Dari laut kami kembali ke pulau Pramuka untuk mandi dan makan siang. Sorenya, kami ke pulau Panggang yang ditempuh sekitar 20 menit dengan perahu untuk membeli ikan. Kalau berdasarkan zonasinya, pulau panggang diperuntukkan sebagai daerah pemukiman. Suasana di pulau panggang mengingatkan saya dengan perkampuangan kumuh di pedalaman Jakarta. Padat, sempit, dengan gang2 kecil yang berbelok-belok. Kabarnya sih tidak ada toilet di pulau panggang dan penduduknya masih buang hajat di laut. tapi karena saya bertekad untuk gak kebelet disini, saya belum membuktikan sendiri. Selain membeli ikan pada bapak yang kapalnya kami pakai pada siang ahri, kami juga pergi ke sebuah rumah yang menjual dodol dan manisam rumput laut. Rasanya lumayan enak... Sayangnya, kami tidak bisa berlama-lama di pulau panggang karena perahu terakhir menuju pulau pramuka itu berangkat jam 5.30 sore.




Sekembalinya ke pulau Pramuka, kami menuju ke tempat penangkaran penyu yang terletak di sisi lain pulau.

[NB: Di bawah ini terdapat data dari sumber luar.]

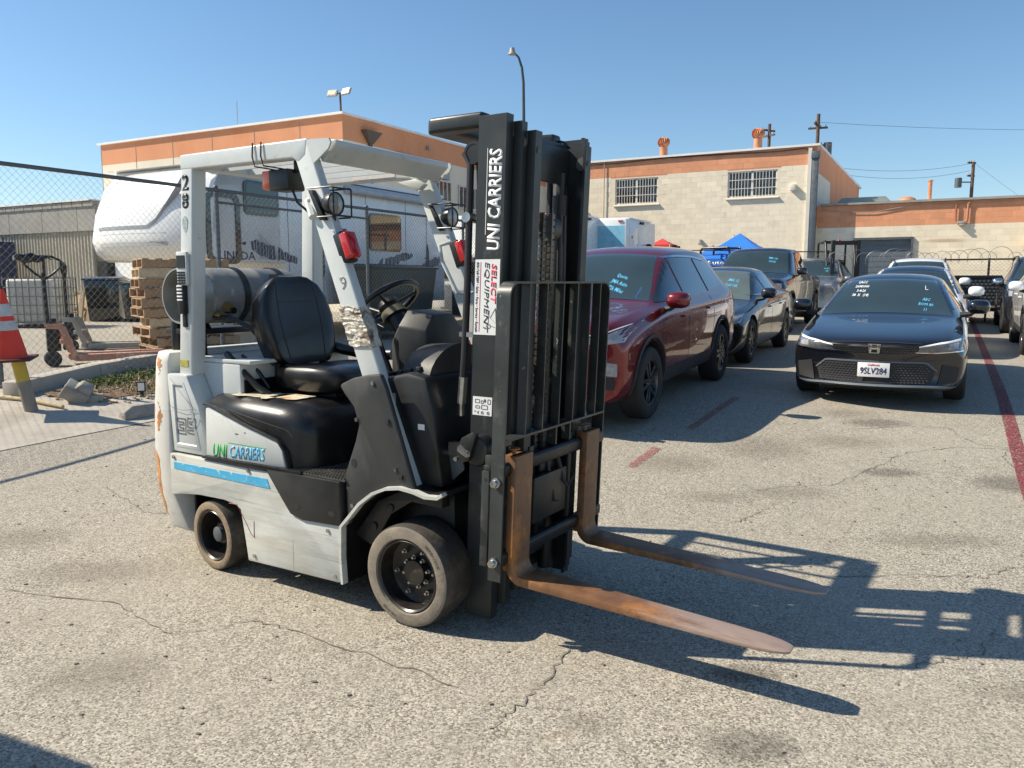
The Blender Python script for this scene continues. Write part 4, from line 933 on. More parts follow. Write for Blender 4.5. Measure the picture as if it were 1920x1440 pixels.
# --- wheels
def drive_wheel(s_, x, yo, r, wd, rim_r, name, tyre_m, steer=0, big=True):
    root = Matrix.Translation((x, s_*(yo-wd/2), r)) @ Matrix.Rotation(steer, 4, 'Z')
    ax = (0, s_, 0); b = MB(); h = wd/2
    b.mi = 0; b.lathe([(rim_r, h-.012), (rim_r+.006, h-.002), (r-.018, h), (r-.006, h-.006)], (0, 0, 0), ax, 56)
    b.mi = 1; b.lathe([(r-.006, h-.006), (r, h-.02), (r, -h+.02), (r-.01, -h+.004), (rim_r, -h)], (0, 0, 0), ax, 56)
    ty = b.build(name, [tyre_m, m_tread], lift, smooth=40, xf=None); ty.matrix_local = root
    b = MB(); b.lathe([(rim_r+.001, h-.014), (rim_r-.006, h-.006), (rim_r-.014, h-.014), (rim_r-.018, h-.09*(1 if big else 1.2)), (rim_r-.045, h-.10), (.055, h-.10), (.055, h-.06), (.0, h-.055)], (0, 0, 0), ax, 48)
    rm = b.build('wheel_rim', M('black_rim', (.022, .019, .017), .35, var=.35, vs=14, dirt=[((.10, .065, .04), 16, .56, .72, (1, 1, 1))]), ty, smooth=40)
    if big:
        b = MB()
        for k in range(8):
            a = 2*math.pi*k/8+.2; p = Vector((.066*math.cos(a), s_*(h-.10), .066*math.sin(a)))
            b.cyl(p, p+Vector((0, s_*.020, 0)), .0105, n=6); b.cyl(p+Vector((0, s_*.02, 0)), p+Vector((0, s_*.034, 0)), .006, n=8)
        for k in range(6):
            a = 2*math.pi*k/6+.1; p = Vector((.105*math.cos(a), s_*(h-.10), .105*math.sin(a)))
            b.cyl(p, p+Vector((0, s_*.024, 0)), .0105, n=6); b.cyl(p+Vector((0, s_*.02, 0)), p+Vector((0, s_*.040, 0)), .006, n=8)
        b.build('lug_nut', m_steel, ty, kind=None)
        if s_ < 0:
            for txt, a0, sc in (('18X8X12\u215B', R(38), .022), ('TIRE GUIDE', R(-118), .016)):
                V, F = text_geo(txt if '\u215B' not in txt else '18X8X121/8', 1, bold=.01); mx = max(v.x for v in V); mn = min(v.x for v in V); b = MB(); sc_ = sc
                rr = (r+rim_r)/2
                vs = []
                for v in V:
                    xx = (v.x-(mx+mn)/2)*sc_; rad = rr+v.y*sc_; a = a0 - xx/rr
                    vs.append(b.bm.verts.new((rad*math.cos(a), -h-.0006, rad*math.sin(a))))
                for f in F: b._f([vs[i] for i in f])
                b.build('tyre_lettering', m_tread, ty)
    else:
        b = MB(); b.cyl((0, s_*(h-.11), 0), (0, s_*(h-.035), 0), .040, n=20); b.lathe([(0, h-.028), (.03, h-.03), (.040, h-.035)], (0, 0, 0), ax, 20); b.build('hub_cap', m_galv, ty, smooth=50)
drive_wheel(-1, 0, .535, .2285, .20, .165, 'front_wheel', m_tyre); drive_wheel(1, 0, .535, .2285, .20, .165, 'front_wheel', m_tyre)
drive_wheel(-1, -1.31, .535, .184, .13, .137, 'rear_wheel', m_tyret, R(-6), False); drive_wheel(1, -1.31, .535, .184, .13, .137, 'rear_wheel', m_tyret, R(-6), False)
# thin wires and scratches hanging on the rear panel
b = MB(); b.tube([(-1.64, -.524, .86), (-1.60, -.526, .842), (-1.52, -.527, .835), (-1.44, -.526, .845), (-1.41, -.525, .85), (-1.42, -.527, .80), (-1.45, -.527, .76)], .0010, 5); b.tube([(-1.61, -.526, 1.0), (-1.52, -.526, .92), (-1.42, -.526, .845)], .0008, 5); b.build('loose_wire', m_cable, lift)
m_pen = M('red_pen', (.33, .05, .06), .6, var=.3, vs=30)
b = MB(); b.tube([(-1.16, -.536, .385), (-1.10, -.536, .388), (-1.08, -.536, .36), (-1.04, -.536, .31), (-1.0, -.536, .25), (-.975, -.536, .235)], .0017, 4); b.tube([(-.975, -.536, .32), (-.978, -.536, .235)], .0013, 4); b.build('red_scribble', m_pen, lift)
# ================================================================== VEHICLES
def interp_keys(keys, s):
    for (a, A), (b_, B) in zip(keys, keys[1:]):
        if a <= s <= b_:
            t = (s-a)/(b_-a) if b_ > a else 0
            return [x+(y-x)*t for x, y in zip(A, B)]
    return keys[-1][1]
def hood_sec(zb, w, zs, zt): 
    return [(0, zb), (w-.16, zb), (w-.035, zb+.05), (w, zb+(zs-zb)*.55), (w-.008, zs), (w-.06, zs+(zt-zs)*.62), (w-.17, zt-.008), (w*.45, zt), (0, zt+.006)]
def cab_sec(zb, w, zs, zt, wr, zbelt):
    return [(0, zb), (w-.16, zb), (w-.035, zb+.05), (w, zb+(zs-zb)*.55), (w-.008, zs), (w-.055, zbelt), (wr, zt-.075), (wr-.13, zt-.012), (0, zt+.012)]
def pick(bvh, o, d, back=.0):
    h, n, _, _ = bvh.ray_cast(Vector(o), Vector(d)); return h, n
def patch(bvh, A, B, n, m, axis, name, mat, parent, eps=.004, sgn=1, label=None, far=4.0, thick=.003, lim=None, w_in=.5):
    """glass, lamp or trim cut to the body's own surface: A and B are its two long edges, dropped along the axis onto the body"""
    def res(P, k):
        P = [Vector(p) for p in P]; L = [0]
        for a, b in zip(P, P[1:]): L.append(L[-1]+(b-a).length)
        out = []
        for i in range(k+1):
            t = L[-1]*i/k; j = 0
            while j < len(L)-2 and L[j+1] < t: j += 1
            out.append(P[j].lerp(P[j+1], (t-L[j])/max(L[j+1]-L[j], 1e-9)))
        return out
    a, c = res(A, n), res(B, n); bb = MB(); V = []; last = None
    d = {'y': Vector((0, -sgn, 0)), 'x': Vector((-sgn, 0, 0)), 'z': Vector((0, 0, -1))}[axis]
    for i in range(n+1):
        row = []; last = last if lim is None else None
        for j in range(m+1):
            q = a[i].lerp(c[i], j/m)
            o = {'y': Vector((q.x, sgn*far, q.y)), 'x': Vector((far if sgn > 0 else -8, q.x, q.y)), 'z': Vector((q.x, q.y, far))}[axis]
            h, nn, _, _ = bvh.ray_cast(o, d)
            if h is not None and axis == 'y' and sgn*h.y < w_in: h = None
            if h is None: h = last.copy() if last else Vector((q.x, sgn*.8, q.y))
            if lim is not None and last is not None and abs(h.x-last.x) > lim: h.x = last.x
            last = h
            row.append(h - d*eps)
        V.append(row)
    T = [[bb.bm.verts.new(p) for p in r] for r in V]; U = [[bb.bm.verts.new(p + d*(thick+eps)) for p in r] for r in V]
    for i in range(n):
        for j in range(m): bb._f([T[i][j], T[i][j+1], T[i+1][j+1], T[i+1][j]])
    rim = [(i, 0) for i in range(n+1)] + [(n, j) for j in range(1, m+1)] + [(i, m) for i in range(n-1, -1, -1)] + [(0, j) for j in range(m-1, 0, -1)]
    for p, q in zip(rim, rim[1:]+rim[:1]): bb._f([T[p[0]][p[1]], T[q[0]][q[1]], U[q[0]][q[1]], U[p[0]][p[1]]])
    return bb.build(name, mat, parent, label=label, smooth=50, whole=True)
def marker_text(bvh, lines, cy, cz, h, mat, parent, tilt=0., name='windshield_writing'):
    b = MB(); 
    for k, ln in enumerate(lines):
        V, F = text_geo(ln, 1, bold=.012, shear=.2, res=1)
        if not V: continue
        xs = [v.x for v in V]; cx = (min(xs)+max(xs))/2; vs = []
        for v in V:
            x = (v.x-cx)*h; z = v.y*h - k*h*1.25; y = cy + x*math.cos(tilt) - z*math.sin(tilt)*0; zz = cz + z + x*math.sin(tilt)
            hit, n, _, _ = bvh.ray_cast(Vector((4, y, zz)), Vector((-1, 0, 0)))
            if hit is None: hit = Vector((-1, y, zz))
            vs.append(b.bm.verts.new(hit + Vector((.012, 0, 0))))
        for f in F: b._f([vs[i] for i in f])
    return b.build(name, mat, parent, whole=True)
def offs(P, w):
    out = []
    for i, p in enumerate(P):
        a = Vector(P[max(i-1, 0)]); c_ = Vector(P[min(i+1, len(P)-1)]); d = (c_-a).normalized(); out.append((p[0]+d.y*w, p[1]-d.x*w))
    return out
WHEELS = {}
def wheel_mesh(r, w, style):
    k = (r, w, style)
    if k in WHEELS: return WHEELS[k]
    b = MB(); rr = r*.64; h = w/2
    b.lathe([(rr, h-.01), (rr+.02, h), (r-.03, h-.002), (r-.008, h-.022), (r, h-.04), (r, -h+.04), (r-.01, -h+.01), (rr, -h)], (0, 0, 0), (0, 1, 0), 40)
    ty = b.mesh('wheel', smooth=45); ty.materials.append(m_rubber)
    b = MB(); b.lathe([(rr+.004, h-.014), (rr-.012, h-.012), (rr-.022, h-.03), (rr-.03, -h+.06)], (0, 0, 0), (0, 1, 0), 36)
    b.lathe([(rr*.72, h-.10), (.0, h-.10)], (0, 0, 0), (0, 1, 0), 24)
    b.lathe([(.0, h-.020), (.05, h-.022), (.06, h-.04), (.06, h-.08)], (0, 0, 0), (0, 1, 0), 20)
    n = {'ten': 5, 'five': 5, 'multi': 7}[style]
    for i in range(n):
        a = 2*math.pi*i/n
        for da in ((-.17, .17) if style == 'ten' else (-.0001, .0001)) if style != 'five' else (-.12, .12):
            M4 = Matrix.Rotation(a, 4, 'Y'); 
            b.prism([(.045, -.02+da*.15), (rr-.015, -.018+da*rr), (rr-.015, .018+da*rr), (.045, .02+da*.15)], h-.045, h-.018, 'y', M4)
    rm = b.mesh('rim', smooth=40, bevel=.003, seg=1); rm.materials.append(m_rim if style != 'multi' else m_rims)
    WHEELS[k] = (ty, rm); return WHEELS[k]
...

Ada beberapa penyu yang ditangkar disana, dan salah satunya ada yang cacat sejak lahir. Di sebelah tempat penampungan penyu, ada tempat biota-biota laut dan juga pengolahan rumput laut. Ternyata, di sekitar situ juga ada fasilitas outbond seperti flying fox, dll. Sayangnya saya lupa menanyakan siapa yang mengelola. Ketika kami menuju ke tempat penangkaran kupu-kupu, tempatnya sudah tutup. Tapi dari jauh saya melihat ada beberapa bagian jaring yang sobek jadi katanya banyak kupu-kupu yang kabur.




Setelah itu, kami melihat matahari tenggelam di dermaga yang cukup indah, namun sayang agak berawan. Keesokan harinya kami harus kembali ke Jakarta dengan boat yang berangkat pukul 7 pagi. TErnyata, kalau pergi dari dermaga pulau pramuka, harga tiketnya menjadi 32rb karena ada tambahan asuransi 2rb. Buat saya, pengalaman ke pulau pramuka sangat menyenangkan terutama karena murah meriah. Saya tinggal selama 3 hari 2 malam disana, dan hanya menghabiskan sekitar 200-250 ribu saja termasuk kapal dari jakarta pp, sewa perahu selama disana, peralatan snorkling dan makan tapi tidak termasuk akomodasi karena gratis. Mungkin biayanya jadi murah karena rombongan total ada 12 orang.